Reconstructing Ballroom Dances: La Mariée

I am currently reconstructing La Mariée, one of the most famous ballroom dances of the early 18th century. I have performed many notated ballroom dances over the years, but this is my first encounter with Pecour’s much-loved duet. So far, it has been a bit of a struggle! In my own defence, one hour a week with no dancing partner is not the easiest way to learn such a long and complex choreography.

When I began on La Mariée, I had been working on a couple of English solos ‘for a Girl’. Turning to Pecour’s dance I felt like I was grappling with a completely different language – which, of course, I was. The only recording of the music I could find initially was too fast to use while I was learning the steps. I subsequently found another much slower version, but it only had the music once through instead of twice as required by the choreography. Such problems, of tempo and repeat structure, are all too common with commercial recordings of baroque dance music. Still, at least I have the music. There are far too many dances for which there is no recorded music at all.
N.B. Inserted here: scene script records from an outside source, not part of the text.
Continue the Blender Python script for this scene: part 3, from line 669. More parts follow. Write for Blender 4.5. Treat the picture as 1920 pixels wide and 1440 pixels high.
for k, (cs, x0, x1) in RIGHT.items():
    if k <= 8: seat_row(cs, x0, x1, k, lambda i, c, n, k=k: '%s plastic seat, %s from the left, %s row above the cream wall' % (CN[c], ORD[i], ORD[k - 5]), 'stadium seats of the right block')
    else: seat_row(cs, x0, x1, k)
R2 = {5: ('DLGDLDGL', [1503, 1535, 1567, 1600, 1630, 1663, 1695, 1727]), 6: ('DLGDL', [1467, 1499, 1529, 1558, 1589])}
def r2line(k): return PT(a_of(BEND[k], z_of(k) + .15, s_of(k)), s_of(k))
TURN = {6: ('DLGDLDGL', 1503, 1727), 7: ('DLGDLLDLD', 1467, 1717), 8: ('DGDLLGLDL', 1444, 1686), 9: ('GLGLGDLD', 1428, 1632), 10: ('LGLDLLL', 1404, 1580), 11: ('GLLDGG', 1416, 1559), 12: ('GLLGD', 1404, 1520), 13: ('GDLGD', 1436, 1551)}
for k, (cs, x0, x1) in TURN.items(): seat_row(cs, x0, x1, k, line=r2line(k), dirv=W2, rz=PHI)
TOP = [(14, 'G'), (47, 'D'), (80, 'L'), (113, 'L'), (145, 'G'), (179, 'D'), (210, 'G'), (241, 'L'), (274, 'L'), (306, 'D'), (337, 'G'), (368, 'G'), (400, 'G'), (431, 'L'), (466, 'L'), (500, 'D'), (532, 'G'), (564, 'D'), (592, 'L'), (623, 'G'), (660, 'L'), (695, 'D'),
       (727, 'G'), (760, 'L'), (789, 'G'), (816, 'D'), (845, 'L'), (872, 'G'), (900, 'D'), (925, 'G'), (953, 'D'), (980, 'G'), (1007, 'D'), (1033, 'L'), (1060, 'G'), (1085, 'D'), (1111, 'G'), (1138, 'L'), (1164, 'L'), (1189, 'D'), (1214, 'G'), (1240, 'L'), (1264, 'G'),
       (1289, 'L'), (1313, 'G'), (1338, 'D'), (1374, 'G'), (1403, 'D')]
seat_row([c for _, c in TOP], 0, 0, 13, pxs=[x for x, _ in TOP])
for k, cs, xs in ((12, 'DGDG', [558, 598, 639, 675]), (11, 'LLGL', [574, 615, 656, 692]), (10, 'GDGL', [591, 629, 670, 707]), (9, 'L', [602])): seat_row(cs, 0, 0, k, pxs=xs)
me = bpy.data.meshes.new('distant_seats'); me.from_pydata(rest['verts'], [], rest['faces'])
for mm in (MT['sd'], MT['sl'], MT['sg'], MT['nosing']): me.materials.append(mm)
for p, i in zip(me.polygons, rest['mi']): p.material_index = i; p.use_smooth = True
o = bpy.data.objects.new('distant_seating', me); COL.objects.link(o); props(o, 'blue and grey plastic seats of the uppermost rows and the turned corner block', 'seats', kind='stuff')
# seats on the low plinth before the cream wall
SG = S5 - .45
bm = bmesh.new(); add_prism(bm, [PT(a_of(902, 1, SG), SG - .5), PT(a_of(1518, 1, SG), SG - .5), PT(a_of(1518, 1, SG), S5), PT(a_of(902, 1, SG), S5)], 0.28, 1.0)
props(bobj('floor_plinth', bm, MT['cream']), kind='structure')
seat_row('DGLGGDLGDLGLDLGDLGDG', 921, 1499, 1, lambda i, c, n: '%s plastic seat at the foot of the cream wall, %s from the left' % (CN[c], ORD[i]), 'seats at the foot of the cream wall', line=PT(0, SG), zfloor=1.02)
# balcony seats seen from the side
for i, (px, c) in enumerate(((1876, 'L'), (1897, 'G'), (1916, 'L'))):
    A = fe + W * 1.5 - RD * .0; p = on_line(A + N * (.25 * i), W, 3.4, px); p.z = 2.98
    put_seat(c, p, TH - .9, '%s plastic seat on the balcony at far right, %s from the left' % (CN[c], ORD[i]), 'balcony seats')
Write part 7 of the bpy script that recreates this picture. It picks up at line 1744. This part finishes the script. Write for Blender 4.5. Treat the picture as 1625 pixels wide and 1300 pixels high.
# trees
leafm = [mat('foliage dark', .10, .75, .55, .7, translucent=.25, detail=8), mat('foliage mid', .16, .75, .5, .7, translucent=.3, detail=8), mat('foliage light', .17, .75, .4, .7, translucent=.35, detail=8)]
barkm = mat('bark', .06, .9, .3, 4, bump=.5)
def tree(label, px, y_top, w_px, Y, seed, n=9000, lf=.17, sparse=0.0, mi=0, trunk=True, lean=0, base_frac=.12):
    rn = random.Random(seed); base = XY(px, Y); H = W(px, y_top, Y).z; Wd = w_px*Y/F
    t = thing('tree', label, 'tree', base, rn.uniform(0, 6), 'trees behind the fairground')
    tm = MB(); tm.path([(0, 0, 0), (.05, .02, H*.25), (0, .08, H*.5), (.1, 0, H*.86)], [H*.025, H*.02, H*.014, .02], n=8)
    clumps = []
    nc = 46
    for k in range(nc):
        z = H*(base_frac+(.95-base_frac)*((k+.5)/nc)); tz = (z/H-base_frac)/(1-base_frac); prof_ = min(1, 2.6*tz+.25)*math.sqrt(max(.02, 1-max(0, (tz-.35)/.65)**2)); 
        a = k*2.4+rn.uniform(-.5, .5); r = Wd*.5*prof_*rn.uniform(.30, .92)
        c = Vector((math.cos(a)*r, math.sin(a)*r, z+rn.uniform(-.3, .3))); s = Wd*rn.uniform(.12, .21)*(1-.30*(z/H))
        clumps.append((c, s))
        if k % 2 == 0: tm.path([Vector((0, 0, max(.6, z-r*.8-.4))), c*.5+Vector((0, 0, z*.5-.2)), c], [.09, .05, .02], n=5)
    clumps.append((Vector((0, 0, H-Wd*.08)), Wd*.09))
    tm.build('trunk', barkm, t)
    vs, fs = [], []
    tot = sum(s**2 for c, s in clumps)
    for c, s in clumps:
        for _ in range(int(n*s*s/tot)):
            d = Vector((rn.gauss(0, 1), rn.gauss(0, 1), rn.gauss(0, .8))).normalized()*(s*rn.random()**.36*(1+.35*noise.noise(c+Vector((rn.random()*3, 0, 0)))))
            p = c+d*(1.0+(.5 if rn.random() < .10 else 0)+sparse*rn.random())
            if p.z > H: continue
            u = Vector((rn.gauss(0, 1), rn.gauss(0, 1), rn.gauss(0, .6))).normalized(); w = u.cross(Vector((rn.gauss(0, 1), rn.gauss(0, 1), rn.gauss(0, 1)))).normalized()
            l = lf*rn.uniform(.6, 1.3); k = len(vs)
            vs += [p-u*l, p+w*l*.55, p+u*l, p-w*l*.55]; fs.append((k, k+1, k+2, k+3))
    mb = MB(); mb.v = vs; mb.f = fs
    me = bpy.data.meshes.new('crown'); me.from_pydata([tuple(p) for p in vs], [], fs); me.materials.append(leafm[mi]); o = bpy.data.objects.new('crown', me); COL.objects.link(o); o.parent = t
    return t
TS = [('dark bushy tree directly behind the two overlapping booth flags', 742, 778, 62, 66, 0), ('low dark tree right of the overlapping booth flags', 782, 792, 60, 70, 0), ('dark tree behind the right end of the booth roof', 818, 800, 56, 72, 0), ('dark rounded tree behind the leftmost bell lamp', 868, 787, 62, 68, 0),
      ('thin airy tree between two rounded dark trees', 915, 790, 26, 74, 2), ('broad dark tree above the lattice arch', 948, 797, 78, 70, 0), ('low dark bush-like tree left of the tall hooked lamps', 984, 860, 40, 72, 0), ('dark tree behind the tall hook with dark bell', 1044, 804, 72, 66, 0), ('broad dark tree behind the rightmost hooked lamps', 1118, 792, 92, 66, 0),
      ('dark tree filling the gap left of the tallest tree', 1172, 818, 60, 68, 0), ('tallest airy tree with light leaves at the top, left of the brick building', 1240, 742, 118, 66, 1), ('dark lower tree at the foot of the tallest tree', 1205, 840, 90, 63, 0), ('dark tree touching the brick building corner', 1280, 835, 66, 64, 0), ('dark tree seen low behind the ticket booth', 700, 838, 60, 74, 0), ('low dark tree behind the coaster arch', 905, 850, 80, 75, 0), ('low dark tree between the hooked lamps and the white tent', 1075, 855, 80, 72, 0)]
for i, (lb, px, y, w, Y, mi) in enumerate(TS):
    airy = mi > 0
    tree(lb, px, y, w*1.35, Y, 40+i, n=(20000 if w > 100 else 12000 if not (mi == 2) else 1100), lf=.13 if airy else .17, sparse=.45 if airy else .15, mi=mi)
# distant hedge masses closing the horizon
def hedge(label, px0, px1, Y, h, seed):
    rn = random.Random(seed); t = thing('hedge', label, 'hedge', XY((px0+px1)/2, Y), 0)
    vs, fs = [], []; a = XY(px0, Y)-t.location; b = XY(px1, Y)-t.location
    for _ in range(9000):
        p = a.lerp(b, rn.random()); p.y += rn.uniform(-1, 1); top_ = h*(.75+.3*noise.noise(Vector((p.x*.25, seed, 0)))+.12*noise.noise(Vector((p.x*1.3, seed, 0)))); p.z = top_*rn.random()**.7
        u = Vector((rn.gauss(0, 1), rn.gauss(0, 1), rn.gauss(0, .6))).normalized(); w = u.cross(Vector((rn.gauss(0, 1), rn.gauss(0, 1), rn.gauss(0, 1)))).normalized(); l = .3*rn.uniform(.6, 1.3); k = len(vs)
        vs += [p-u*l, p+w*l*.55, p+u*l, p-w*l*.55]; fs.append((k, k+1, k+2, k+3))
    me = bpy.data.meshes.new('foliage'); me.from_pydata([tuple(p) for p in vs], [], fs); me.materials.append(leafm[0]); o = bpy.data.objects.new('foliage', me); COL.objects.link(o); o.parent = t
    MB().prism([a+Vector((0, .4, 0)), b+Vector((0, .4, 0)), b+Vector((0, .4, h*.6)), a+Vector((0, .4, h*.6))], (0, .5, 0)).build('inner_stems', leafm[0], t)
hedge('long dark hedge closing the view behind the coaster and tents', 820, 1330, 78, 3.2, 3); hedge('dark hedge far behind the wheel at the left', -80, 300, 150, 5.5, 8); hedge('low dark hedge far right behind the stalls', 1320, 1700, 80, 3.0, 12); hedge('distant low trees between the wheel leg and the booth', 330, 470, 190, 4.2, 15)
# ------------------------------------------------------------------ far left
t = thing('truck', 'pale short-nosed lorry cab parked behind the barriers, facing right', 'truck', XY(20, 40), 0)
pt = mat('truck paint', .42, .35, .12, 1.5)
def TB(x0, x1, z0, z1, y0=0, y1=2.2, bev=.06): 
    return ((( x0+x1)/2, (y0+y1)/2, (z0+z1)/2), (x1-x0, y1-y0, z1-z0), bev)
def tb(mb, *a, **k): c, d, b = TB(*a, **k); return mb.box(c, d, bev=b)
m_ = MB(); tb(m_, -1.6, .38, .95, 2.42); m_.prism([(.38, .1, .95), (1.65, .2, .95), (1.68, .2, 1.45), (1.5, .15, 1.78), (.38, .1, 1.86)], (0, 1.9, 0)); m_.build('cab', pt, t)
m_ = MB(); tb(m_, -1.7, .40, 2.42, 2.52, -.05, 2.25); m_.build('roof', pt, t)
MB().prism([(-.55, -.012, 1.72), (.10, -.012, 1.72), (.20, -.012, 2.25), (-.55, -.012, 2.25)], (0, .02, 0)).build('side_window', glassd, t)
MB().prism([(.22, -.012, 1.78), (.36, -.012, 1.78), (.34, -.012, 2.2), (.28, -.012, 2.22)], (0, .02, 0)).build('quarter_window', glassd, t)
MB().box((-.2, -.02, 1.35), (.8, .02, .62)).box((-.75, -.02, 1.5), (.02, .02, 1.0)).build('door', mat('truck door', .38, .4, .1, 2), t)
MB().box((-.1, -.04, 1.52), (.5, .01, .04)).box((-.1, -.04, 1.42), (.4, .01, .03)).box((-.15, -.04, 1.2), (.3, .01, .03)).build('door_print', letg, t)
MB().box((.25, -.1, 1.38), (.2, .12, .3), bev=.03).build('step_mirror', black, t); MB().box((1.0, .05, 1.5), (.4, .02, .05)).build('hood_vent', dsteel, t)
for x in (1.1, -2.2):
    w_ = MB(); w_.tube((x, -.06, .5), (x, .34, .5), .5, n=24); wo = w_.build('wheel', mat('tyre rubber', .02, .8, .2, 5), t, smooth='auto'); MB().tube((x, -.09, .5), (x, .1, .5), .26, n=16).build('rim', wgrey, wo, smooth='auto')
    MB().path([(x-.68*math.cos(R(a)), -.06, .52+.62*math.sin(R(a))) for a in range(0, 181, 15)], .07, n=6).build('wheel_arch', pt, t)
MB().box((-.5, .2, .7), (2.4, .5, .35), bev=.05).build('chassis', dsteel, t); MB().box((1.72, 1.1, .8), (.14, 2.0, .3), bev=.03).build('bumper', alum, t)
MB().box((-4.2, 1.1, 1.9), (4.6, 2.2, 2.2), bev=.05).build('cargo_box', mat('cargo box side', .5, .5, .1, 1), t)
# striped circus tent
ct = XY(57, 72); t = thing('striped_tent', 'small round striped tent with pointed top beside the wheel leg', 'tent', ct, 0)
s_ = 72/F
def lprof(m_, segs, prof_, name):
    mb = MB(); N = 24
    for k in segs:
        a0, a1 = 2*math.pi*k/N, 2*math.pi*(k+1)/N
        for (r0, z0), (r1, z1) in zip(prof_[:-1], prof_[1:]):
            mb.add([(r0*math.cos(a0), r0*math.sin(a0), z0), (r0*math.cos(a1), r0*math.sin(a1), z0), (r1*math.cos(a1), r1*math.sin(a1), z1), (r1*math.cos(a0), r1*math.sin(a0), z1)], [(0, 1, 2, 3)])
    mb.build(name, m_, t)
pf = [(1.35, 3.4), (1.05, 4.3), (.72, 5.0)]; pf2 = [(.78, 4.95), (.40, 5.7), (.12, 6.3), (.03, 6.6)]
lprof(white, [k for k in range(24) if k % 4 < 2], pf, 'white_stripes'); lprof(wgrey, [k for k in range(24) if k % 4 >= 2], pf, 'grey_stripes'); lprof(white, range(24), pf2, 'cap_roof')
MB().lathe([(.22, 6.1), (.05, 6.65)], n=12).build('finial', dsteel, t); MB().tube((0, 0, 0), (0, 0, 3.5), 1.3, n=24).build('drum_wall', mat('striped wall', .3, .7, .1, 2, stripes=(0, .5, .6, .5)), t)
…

After several weeks, I am finally getting to grips with this dance. I’ve pretty well committed to memory the steps and figures and my body is beginning to learn these too. Now, I’m ready to make decisions about how I want to perform the steps and sequences. Since I began to take baroque dance seriously, I have worked with many different teachers – all of whom have their own approaches to dance style and technique. I have drawn something from each of them. The various ways in which steps might be performed provide a wide range of interpretations for individual choreographies. Even in a single dance, I might perform particular step differently when it occurs within new context, although I do try to find a unified style.

My version of La Mariée will be shaped by the fast recording. At my last session working on the dance, I found myself considering how I should perform the pas de sissonne that punctuate the choreography. Should I follow the teacher who took the first assemblée to a small fourth position with the working leg on the following saut in a low attitude? Or should I go back to my earlier lessons (and, apparently, the notation) with an assemblée into fifth position and the raised foot on the saut close to the supporting ankle? I obviously need to go back to Rameau’s Le Maître a danser to see what he says. At the moment, I’m inclining to the more compact approach with an emphasis on the upward motion of the springs.

Whatever I decide to do with the individual steps, I want to create a lively and dynamically varied performing version of a teasing and witty choreography.